Colorizing this revealed 2 bugs in bash version 3, which appear to have been fixed in bash 4:
Following the idea from the link above, I defined several vars in my ~/.bashrc
blk='\e[0;30m' # Black - Regular red='\e[0;31m' # Red grn='\e[0;32m' # Green ylw='\e[0;33m' # Yellow blu='\e[0;34m' # Blue pur='\e[0;35m' # Purple cyn='\e[0;36m' # Cyan wht='\e[0;37m' # White bblk='\e[1;30m' # Black - Bold bred='\e[1;31m' # Red bgrn='\e[1;32m' # Green bylw='\e[1;33m' # Yellow bblu='\e[1;34m' # Blue bpur='\e[1;35m' # Purple bcyn='\e[1;36m' # Cyan bwht='\e[1;37m' # White ublk='\e[4;30m' # Black - Underline ured='\e[4;31m' # Red ugrn='\e[4;32m' # Green uylw='\e[4;33m' # Yellow ublu='\e[4;34m' # Blue upur='\e[4;35m' # Purple ucyn='\e[4;36m' # Cyan uwht='\e[4;37m' # White bkblk='\e[40m' # Black - Background bkred='\e[41m' # Red bdgrn='\e[42m' # Green bkylw='\e[43m' # Yellow bkblu='\e[44m' # Blue bkpur='\e[45m' # Purple bkcyn='\e[46m' # Cyan bkwht='\e[47m' # White rst='\e[0m' # Text Resetand then define my prompt like this:
PS1="\[$ylw\]\u\[$rst\]@\[$ylw\]\h\[$rst\][\[$cyn\]\W\[$rst\]] \[$grn\]\t\[$rst\] (\[$red\]"'$?'"\[$rst\])\\$ "

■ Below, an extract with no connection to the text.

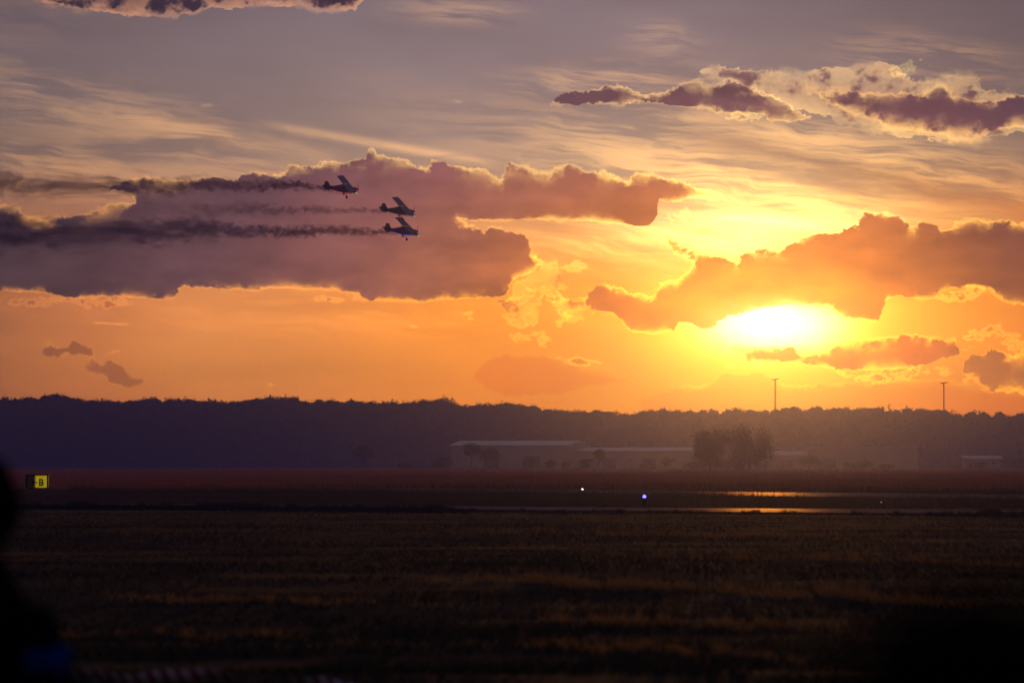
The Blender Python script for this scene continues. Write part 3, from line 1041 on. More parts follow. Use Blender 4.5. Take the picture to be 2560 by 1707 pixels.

Something to point out here is that I need to use double-quotes here for all those 'simplifying' vars to be evaluated. Except of course where I don't want it for the '$?' which I don't want evaluated until the prompt is displayed after each command. Fortunately (and I had to double check this) bash concatenates contiguous strings, so I break it out into 3 separate strings. This leaves the prompt with the value:
ksb@fuzz[~] 18:05:04 (0)$ echo $PS1 \[\e[0;33m\]\u\[\e[0m\]@\[\e[0;33m\]\h\[\e[0m\][\[\e[0;36m\]\W\[\e[0m\]] \[\e[0;32m\]\t\[\e[0m\] (\[\e[0;31m\]$?\[\e[0m\])\$Another thing you might notice is that final \\$. This needs those 2 backslashes so the resulting PS1 var will end up with the desired \$. I think that makes the above an example of 4 different kinds of quotes!
Finally, I'd need to write some conditionals around all this to check both the version of bash to avoid \t & parentheses.